Finishing School = Finishing’s Cool

The first time I told a group of quilters I didn’t have any unfinished projects, they responded with the kind of mild hostility acne-plagued teenagers direct toward the really-nice teenager with the perfect complexion. They were students in a workshop I was teaching at the time—which meant that day they had started yet another project they might or might not complete.

I wasn’t bragging. As a professional designer and teacher, I had to make one quilt at a time. Each one was in a publication pipeline that involved various deadlines (photography, instruction-writing, manuscript due date, etc.). Going forward, I kept my relationship with starting and finishing quilts to myself.

After I retired from TV and publishing in 2018, I continued to make quilts (mostly Quilts of Valor), but I found that without deadlines, I was less motivated. Throughout my career, knowing my quilts had a specific end use (publication, presentation, etc.) was the fuel that juiced my wheels.

At the American Quilt Study Group‘s 2022 conference in San Diego, my own very quilty daughter Mary Fons supplied me with a new brand of juice. Mary was there as part of the Quiltfolk team, brimming with excitement about the Quiltfolk Foundry, a new venture that involved acquiring unquilted tops and sets of blocks made by anonymous quilters of the past, completing them, and selling them. Together, we shopped the event’s silent auction, and as we picked up vintage UFOs I felt my pulse quicken. My designer’s heart beat faster. I couldn’t wait to get home and start sewing again.

The first twelve Foundry quilts (four of which I had a hand in) went up for sale on Quiltfolk’s website on a Friday earlier this year. By Monday morning, almost all of them had SOLD. I felt the joy animal shelter workers must feel when they see an abandoned pet they have nursed back to health find its forever home.

In May, Mary and I recorded three 60-minute-plus video episodes called “Finishing School,” a light-hearted, fun series in which we share what we’ve learned about transforming the UFOs of the past (some from the distant past, some fairly recent) into beautiful, completed quilts. The series, which you can sign up for any time, was produced right here in my beloved home town of Winterset, Iowa, on the second floor of the Iowa Quilt Museum, now Quiltfolk Studio.

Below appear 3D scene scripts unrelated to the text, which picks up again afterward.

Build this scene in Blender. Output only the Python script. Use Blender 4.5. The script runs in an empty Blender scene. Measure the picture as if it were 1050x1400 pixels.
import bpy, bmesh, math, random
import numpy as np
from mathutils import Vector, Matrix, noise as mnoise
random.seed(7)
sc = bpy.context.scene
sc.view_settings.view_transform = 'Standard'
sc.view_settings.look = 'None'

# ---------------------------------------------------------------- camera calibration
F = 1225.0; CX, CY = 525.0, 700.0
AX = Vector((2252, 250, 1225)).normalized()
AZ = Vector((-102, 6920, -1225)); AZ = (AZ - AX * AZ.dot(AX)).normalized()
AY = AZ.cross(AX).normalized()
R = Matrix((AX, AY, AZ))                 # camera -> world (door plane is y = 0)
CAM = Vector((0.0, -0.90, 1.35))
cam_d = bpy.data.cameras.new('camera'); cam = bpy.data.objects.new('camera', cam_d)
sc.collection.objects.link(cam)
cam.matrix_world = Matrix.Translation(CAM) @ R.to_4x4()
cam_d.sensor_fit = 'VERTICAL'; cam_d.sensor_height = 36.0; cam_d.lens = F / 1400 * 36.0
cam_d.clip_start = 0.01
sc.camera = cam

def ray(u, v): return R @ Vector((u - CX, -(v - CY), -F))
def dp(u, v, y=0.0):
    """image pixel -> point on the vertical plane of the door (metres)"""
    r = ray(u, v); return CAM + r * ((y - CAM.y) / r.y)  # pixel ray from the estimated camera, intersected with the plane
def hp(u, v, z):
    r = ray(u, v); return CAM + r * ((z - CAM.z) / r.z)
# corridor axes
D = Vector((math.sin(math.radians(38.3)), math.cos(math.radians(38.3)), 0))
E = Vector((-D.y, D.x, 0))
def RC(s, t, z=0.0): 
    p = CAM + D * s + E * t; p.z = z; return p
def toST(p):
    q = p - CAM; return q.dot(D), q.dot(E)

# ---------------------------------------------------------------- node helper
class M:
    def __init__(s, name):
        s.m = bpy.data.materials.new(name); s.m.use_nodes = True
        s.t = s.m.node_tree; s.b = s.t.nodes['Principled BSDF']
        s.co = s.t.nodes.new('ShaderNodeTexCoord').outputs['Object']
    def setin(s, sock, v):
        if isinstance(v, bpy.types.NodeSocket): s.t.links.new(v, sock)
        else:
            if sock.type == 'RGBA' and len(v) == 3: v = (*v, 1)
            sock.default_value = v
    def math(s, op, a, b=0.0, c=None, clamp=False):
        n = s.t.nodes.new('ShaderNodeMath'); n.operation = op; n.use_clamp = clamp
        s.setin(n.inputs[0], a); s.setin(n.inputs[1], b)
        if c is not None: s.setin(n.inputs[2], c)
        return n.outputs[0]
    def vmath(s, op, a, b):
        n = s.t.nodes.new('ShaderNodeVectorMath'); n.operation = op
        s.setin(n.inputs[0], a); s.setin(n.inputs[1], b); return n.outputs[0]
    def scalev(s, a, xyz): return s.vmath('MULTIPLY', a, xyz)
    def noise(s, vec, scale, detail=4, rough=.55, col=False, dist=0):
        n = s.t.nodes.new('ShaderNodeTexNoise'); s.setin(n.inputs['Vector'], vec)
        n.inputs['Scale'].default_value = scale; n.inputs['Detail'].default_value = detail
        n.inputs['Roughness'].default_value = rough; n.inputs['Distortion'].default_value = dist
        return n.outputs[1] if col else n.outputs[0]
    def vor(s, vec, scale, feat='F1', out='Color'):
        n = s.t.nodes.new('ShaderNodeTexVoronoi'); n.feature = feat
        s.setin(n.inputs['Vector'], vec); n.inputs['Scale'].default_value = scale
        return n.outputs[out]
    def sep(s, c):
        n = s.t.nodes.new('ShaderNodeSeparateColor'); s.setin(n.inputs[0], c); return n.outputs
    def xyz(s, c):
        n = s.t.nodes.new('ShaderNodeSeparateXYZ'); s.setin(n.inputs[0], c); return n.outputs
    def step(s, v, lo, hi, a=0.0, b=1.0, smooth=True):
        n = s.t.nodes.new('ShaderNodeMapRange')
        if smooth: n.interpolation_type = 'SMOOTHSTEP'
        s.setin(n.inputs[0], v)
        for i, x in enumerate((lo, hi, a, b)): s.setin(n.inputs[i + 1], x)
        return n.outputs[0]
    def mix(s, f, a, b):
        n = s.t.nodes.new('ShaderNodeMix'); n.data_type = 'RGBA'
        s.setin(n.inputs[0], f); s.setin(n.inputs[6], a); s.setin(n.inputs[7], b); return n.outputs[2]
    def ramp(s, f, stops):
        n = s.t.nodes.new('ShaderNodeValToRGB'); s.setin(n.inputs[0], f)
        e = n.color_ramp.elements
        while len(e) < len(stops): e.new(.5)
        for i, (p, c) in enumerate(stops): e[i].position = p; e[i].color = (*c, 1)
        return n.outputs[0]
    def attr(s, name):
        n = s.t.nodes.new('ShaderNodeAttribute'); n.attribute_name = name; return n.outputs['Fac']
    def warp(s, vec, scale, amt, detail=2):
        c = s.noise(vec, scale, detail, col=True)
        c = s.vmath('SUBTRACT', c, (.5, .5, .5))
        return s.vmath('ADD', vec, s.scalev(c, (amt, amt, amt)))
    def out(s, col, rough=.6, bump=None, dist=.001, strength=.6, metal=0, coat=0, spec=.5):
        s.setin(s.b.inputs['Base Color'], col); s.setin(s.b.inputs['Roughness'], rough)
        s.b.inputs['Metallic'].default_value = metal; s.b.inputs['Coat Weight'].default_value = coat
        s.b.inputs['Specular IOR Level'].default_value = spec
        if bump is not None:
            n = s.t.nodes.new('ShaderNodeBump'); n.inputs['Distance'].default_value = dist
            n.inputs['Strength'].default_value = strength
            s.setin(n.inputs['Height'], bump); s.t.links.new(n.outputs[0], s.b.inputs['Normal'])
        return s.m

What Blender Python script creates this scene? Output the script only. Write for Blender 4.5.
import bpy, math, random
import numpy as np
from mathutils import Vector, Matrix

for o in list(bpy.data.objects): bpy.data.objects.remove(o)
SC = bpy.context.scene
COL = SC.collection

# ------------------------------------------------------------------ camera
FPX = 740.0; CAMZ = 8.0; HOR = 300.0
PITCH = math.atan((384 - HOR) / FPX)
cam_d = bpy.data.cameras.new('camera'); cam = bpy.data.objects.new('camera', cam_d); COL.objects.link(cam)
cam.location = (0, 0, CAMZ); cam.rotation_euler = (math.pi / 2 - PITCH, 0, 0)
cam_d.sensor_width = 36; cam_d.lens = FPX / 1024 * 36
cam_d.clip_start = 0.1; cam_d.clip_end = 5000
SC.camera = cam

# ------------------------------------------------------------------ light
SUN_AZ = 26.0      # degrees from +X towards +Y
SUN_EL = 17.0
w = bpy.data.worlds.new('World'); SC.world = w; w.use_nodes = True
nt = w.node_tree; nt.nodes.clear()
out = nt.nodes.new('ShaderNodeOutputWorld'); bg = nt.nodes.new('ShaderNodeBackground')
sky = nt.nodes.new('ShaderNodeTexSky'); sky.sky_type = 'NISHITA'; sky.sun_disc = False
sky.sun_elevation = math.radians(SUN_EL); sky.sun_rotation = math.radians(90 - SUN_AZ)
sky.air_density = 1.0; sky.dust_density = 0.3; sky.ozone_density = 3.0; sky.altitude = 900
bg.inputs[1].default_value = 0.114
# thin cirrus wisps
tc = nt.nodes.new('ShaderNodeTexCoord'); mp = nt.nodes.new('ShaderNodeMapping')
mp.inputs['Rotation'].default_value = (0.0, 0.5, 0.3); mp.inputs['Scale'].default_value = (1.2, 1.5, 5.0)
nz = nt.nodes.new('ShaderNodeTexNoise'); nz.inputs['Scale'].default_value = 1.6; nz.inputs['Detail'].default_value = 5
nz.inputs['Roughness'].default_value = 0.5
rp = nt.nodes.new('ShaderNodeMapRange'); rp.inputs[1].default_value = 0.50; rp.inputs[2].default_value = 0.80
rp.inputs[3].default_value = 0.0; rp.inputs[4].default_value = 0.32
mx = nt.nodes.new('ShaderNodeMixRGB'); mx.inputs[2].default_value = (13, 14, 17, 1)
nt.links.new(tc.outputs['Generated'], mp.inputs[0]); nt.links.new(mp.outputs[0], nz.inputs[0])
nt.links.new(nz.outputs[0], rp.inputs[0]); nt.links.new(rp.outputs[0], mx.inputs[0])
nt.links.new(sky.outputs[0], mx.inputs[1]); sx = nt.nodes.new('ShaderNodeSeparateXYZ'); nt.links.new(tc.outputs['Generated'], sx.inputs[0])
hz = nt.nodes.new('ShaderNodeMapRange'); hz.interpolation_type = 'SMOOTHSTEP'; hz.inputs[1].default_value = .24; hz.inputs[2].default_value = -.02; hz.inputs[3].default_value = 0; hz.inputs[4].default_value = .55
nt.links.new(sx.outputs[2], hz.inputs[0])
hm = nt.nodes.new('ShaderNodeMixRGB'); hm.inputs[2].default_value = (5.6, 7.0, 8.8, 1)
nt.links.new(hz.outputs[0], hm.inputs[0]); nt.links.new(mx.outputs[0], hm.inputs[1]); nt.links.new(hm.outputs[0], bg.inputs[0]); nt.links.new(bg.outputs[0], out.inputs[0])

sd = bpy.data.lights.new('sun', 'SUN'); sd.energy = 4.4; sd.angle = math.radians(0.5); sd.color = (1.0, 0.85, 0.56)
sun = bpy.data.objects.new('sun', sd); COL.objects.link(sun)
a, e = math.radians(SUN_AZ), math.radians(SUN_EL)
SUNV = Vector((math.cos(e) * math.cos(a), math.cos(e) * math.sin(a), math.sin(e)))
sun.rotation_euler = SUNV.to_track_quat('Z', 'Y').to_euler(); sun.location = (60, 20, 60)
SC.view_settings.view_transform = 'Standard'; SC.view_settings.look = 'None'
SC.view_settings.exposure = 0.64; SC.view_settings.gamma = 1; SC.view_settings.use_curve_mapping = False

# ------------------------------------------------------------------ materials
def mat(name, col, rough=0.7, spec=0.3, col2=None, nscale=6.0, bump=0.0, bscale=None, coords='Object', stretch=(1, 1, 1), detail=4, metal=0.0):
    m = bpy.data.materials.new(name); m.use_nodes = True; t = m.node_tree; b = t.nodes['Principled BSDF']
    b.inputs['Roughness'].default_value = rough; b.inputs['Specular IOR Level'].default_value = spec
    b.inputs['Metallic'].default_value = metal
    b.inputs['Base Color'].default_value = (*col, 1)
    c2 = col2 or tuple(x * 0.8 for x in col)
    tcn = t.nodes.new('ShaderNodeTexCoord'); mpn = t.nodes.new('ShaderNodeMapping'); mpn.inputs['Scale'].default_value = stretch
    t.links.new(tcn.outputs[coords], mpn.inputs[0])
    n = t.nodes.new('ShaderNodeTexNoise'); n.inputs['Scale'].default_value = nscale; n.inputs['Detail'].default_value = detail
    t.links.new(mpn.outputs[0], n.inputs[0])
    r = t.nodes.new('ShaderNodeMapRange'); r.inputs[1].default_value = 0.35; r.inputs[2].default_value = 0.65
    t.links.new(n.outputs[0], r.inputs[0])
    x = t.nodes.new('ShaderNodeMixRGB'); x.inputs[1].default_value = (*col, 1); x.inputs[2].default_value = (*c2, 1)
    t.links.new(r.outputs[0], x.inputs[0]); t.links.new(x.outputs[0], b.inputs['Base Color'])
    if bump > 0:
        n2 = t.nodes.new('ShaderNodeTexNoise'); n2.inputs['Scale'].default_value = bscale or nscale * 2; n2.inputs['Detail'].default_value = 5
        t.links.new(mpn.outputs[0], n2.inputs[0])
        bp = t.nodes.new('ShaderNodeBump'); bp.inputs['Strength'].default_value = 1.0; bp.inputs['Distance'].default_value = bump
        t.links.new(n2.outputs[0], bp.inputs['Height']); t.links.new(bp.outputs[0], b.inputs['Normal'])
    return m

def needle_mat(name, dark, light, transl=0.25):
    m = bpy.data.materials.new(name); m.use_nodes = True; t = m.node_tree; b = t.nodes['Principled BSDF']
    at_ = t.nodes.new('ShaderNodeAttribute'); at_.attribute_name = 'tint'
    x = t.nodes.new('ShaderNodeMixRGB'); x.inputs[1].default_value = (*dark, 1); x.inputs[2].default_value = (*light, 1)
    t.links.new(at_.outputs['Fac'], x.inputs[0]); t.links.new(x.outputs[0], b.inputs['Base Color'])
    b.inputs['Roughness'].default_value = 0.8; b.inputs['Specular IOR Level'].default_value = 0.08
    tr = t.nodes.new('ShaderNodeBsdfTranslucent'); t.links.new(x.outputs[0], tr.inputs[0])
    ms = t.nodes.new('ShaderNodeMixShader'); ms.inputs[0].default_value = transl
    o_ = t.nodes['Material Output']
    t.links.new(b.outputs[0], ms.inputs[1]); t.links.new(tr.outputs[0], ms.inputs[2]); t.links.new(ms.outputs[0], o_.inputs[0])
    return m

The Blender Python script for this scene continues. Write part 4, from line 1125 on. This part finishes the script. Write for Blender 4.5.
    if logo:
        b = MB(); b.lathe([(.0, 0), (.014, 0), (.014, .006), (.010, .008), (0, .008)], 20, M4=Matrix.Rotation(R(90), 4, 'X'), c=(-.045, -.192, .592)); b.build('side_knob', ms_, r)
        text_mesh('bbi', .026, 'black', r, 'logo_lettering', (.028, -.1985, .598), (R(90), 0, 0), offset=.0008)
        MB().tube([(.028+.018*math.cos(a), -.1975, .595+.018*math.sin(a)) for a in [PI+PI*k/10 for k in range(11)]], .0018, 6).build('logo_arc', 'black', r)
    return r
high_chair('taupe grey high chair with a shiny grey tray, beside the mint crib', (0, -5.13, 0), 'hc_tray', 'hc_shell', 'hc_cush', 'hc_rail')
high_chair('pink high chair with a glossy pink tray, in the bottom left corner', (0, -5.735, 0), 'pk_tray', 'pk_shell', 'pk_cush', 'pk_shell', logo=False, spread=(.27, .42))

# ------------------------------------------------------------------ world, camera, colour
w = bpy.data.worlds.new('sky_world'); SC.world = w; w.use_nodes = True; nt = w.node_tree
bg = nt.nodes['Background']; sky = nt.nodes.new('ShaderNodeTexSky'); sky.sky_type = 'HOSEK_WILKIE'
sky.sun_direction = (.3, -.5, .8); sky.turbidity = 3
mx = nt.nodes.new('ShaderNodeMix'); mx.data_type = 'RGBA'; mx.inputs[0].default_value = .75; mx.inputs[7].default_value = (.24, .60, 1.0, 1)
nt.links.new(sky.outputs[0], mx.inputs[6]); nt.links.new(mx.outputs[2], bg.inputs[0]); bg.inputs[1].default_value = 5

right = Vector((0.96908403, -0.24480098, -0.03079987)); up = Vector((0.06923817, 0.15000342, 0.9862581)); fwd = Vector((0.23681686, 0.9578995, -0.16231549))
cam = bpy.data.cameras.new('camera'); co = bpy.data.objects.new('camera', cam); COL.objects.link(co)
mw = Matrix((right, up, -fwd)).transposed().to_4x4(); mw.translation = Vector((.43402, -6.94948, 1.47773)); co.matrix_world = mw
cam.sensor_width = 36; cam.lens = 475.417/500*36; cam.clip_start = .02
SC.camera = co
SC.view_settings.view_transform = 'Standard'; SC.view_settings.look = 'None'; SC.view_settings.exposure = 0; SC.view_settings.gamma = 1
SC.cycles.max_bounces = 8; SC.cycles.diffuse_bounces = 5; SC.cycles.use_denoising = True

My guess is that quilters of the past set aside their sewing projects for many of the same reasons we do today. We move, we have a new baby (or a difficult pregnancy), we start a new job (or lose a job), we go through a divorce, an illness, we pass away.

Like the teenager with the clear skin (which I was not) I’m lucky. Having finished my own quilts, I’m available now to finish the unfinished work of others, and I love it. Touching fabric they touched, combining the fabrics they used with fabrics from my own stash or my local quilt shop, turning the binding and taking the last stitch, working side-by-side with Mary again—has inspired me anew.